London – “Childish Things” at Skarstedt Gallery Through November 21st, 2015

November 15th, 2015

Robert Gober, Untitled (1997)
Robert Gober, Untitled (1997), all photos via Andrea Nguyen for Art Observed

Taking the fraught emotional landscape of early childhood as its central focus, Skarstedt Gallery’s London location is currently presenting a subdued but emotionally poignant group show, exploring the use and manipulation of the objects, scenarios and symbolism of youth as a productive force for a group of the gallery’s artist.  Exhibiting work from Robert Gober, the late Mike Kelley and Vija Celmins, the stripped-down exhibition carries an impressive punch.

Mike Kelley, Ah...Youth! (1991)
Mike Kelley, Ah…Youth! (1991)

Using a minimal number of works, the gallery has presented an exhibition that poses minimal interventions, reinterpretations and manipulations of a child’s possessions to explore subtle forces and the delicacies of early life.  Cribs, tissues, stuffed animals, and even the twisting whorls of color that make up crocheted rugs and blankets recalling a baby’s nursery.  Yet the objects incorporated seem to frequently use their hefty implications and visual cues merely as a starting point.  Throughout, the use of these objects is frequently placed at the disposal of darker, deeper forces and affects.  In Gober’s untitled sculpture, a child’s chair and box of tissues (cast from bronze, plastic and paper like many of tlahe artist’s startlingly realistic juxtapositions), sits over an ominous drain cover, implying a vacuous emptiness beneath the quietly serene objects he depicts.  Similarly, his Titled Playpen makes for a more explicit variation on the idea, physically twisting the familiar image of childhood safety into something more sinister. 

Vija Celmins, Soup (1964)
Vija Celmins, Soup (1964)

By contrast, Kelley and Cemin’s works in the show take on more nuanced approaches.  Kelley’s found yarn sculpture, for instance, carries a considerably cheery immediate effect, yet seems increasingly bizarre an foreign as one considers the warped bodies of this deconstructed stuffed animals.  Nearby, his classic Ah…Youth! photographs hint at fragmented set of narratives, as the viewer alternates between the quiet, smiling faces of the stuffed animals and Kelley’s own visage in the bottom corner.  The connections between the fabricated body and Kelley’s own is never specified, and the relations they imply remain quite open, encouraging a distinctly neutral reading that, to a certain degree, leaves only a comparison in the formal arrangement of the images, and the vaguely human elements that each image points towards in the artist’s own appearance.  With Cemin’s lone work, Soup, the work’s narrative is perhaps the furthest extended into shared space, with little context provided.  As a result, the work becomes something of an anchor against the other, more surreal arrangements nearby, yet also takes on a certain subtle turn in exchange.  As Cemins notes her turbulent childhood during wartime, the picturesque bowl of soup becomes an icon of a deprived security, one only accessible as a hanging, framed icon.

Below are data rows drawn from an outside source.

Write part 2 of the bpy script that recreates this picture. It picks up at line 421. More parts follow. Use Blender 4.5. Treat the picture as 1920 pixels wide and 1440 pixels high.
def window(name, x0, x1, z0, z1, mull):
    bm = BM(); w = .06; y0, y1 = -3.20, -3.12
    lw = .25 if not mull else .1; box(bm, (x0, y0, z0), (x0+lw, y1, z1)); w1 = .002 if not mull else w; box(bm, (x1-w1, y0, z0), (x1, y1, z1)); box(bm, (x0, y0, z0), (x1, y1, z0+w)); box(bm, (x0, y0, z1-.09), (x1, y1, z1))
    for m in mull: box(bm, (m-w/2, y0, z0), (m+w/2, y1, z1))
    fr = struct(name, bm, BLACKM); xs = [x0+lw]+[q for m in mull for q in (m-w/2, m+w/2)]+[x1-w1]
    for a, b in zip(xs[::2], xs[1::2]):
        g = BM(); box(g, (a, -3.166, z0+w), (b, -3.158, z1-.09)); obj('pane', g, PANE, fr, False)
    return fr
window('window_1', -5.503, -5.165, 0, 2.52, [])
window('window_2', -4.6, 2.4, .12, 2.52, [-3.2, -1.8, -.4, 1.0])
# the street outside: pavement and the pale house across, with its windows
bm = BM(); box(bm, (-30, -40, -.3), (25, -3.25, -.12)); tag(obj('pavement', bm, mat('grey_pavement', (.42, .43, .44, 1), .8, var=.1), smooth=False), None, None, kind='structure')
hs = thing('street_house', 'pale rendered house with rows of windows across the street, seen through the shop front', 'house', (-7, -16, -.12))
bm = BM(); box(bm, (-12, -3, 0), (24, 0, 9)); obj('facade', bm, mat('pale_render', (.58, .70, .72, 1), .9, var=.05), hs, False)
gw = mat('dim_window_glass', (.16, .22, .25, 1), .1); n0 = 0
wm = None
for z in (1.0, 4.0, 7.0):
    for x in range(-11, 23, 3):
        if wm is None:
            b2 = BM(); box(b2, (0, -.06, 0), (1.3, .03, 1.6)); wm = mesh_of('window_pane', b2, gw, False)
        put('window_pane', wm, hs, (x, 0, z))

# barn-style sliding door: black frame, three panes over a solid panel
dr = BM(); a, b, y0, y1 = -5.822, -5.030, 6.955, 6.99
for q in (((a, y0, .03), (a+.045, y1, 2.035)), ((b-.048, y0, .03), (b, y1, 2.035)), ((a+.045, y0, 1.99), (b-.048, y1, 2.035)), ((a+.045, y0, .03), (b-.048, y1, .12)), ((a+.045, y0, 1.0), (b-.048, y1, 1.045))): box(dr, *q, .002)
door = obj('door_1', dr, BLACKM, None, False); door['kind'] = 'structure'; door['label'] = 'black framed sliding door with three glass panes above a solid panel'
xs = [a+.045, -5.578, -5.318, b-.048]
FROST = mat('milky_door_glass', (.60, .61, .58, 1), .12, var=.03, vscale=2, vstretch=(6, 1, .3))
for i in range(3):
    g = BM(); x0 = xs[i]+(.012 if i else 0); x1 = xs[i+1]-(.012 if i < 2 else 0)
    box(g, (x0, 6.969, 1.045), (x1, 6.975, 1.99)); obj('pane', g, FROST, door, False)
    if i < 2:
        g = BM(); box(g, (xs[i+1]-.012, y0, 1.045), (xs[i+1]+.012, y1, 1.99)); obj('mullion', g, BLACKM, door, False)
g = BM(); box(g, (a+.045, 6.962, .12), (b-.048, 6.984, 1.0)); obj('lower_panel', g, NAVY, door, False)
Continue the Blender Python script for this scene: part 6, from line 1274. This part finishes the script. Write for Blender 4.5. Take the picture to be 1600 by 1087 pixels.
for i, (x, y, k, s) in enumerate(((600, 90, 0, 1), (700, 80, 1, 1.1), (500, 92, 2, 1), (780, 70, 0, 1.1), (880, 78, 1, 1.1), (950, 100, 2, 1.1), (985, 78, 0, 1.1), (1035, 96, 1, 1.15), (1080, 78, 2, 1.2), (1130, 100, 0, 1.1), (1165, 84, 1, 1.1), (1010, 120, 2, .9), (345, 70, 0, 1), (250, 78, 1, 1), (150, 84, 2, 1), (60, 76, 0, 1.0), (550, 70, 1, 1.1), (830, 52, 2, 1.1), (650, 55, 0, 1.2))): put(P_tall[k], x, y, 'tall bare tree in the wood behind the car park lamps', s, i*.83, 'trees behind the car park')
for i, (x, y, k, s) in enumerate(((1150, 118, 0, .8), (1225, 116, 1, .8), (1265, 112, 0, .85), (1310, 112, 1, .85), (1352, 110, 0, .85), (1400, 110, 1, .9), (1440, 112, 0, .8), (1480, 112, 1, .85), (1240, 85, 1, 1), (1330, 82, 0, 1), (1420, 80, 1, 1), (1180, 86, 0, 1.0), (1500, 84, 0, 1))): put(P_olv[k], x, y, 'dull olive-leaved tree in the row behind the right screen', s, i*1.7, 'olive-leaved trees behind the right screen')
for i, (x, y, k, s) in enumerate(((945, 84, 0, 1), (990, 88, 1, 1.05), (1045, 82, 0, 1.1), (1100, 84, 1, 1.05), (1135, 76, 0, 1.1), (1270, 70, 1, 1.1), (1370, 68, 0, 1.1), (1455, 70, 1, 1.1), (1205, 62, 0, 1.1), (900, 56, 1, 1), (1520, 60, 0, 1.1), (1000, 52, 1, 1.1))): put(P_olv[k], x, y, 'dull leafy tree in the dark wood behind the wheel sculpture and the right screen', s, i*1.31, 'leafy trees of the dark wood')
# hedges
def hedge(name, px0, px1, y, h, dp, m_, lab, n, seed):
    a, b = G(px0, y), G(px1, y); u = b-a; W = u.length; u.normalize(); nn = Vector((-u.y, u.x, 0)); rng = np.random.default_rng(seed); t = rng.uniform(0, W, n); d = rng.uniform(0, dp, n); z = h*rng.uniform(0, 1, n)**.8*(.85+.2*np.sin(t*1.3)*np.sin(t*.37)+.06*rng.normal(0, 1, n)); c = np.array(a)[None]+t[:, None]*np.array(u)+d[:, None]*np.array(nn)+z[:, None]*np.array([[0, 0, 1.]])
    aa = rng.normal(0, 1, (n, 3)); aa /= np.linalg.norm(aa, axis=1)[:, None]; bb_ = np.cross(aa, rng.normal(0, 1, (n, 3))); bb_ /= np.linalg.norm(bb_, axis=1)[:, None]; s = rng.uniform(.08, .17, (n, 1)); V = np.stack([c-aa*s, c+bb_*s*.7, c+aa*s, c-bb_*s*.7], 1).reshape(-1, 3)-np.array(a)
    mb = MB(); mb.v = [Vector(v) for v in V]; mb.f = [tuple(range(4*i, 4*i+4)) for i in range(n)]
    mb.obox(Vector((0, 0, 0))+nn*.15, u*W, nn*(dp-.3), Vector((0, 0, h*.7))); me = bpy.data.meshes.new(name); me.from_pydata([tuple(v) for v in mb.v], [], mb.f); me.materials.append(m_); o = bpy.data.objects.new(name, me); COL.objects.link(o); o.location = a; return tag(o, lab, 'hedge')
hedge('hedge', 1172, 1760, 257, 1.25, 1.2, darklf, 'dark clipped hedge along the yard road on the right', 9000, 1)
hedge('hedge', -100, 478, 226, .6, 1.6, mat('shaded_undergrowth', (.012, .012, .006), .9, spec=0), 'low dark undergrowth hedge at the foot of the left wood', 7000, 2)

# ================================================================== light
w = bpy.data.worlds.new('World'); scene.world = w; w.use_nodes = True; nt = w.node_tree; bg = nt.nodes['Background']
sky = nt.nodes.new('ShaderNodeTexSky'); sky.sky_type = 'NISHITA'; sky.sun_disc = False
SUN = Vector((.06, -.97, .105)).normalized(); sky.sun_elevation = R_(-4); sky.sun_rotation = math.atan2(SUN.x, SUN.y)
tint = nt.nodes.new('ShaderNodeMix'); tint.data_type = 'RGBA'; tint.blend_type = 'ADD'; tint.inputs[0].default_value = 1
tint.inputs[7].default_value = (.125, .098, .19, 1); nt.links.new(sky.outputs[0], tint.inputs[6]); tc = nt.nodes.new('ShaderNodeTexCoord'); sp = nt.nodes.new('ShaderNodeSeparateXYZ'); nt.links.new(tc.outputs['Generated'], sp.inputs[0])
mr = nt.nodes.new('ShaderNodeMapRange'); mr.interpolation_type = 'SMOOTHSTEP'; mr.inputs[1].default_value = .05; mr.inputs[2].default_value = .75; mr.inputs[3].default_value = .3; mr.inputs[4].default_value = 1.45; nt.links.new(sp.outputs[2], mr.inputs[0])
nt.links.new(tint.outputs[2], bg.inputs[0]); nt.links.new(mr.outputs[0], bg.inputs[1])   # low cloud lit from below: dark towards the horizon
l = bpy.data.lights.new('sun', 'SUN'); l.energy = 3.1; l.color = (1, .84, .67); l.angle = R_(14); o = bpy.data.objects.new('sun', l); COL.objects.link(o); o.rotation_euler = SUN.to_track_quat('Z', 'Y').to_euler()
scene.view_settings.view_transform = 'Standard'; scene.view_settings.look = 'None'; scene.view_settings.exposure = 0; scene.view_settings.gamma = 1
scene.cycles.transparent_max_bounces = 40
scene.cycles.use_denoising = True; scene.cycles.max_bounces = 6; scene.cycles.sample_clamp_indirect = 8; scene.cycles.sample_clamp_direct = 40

Robert Gober, Tilted Playpen (1997)
Robert Gober, Tilted Playpen (1997)

It’s perhaps this point that drives home the visual cues of the show, that each of these works not only places the memory of childhood as a central element, but also that each emphasizes its absence, the inherent distance the artist has placed between their own formative years and their place in the world today.  While each work conjures its own spatial, physical and metaphorical relationship to the psychological landscape of youth; in each, this era has passed, leaving only a distant image, hanging in a quiet London gallery.

Childish Things is on view through November 21st.

 

Mike Kelley, Untitled (1990)
Mike Kelley, Untitled (1990)

— D. Creahan

Read more:
Skarstedt Gallery: Childish Things [Exhibition Site]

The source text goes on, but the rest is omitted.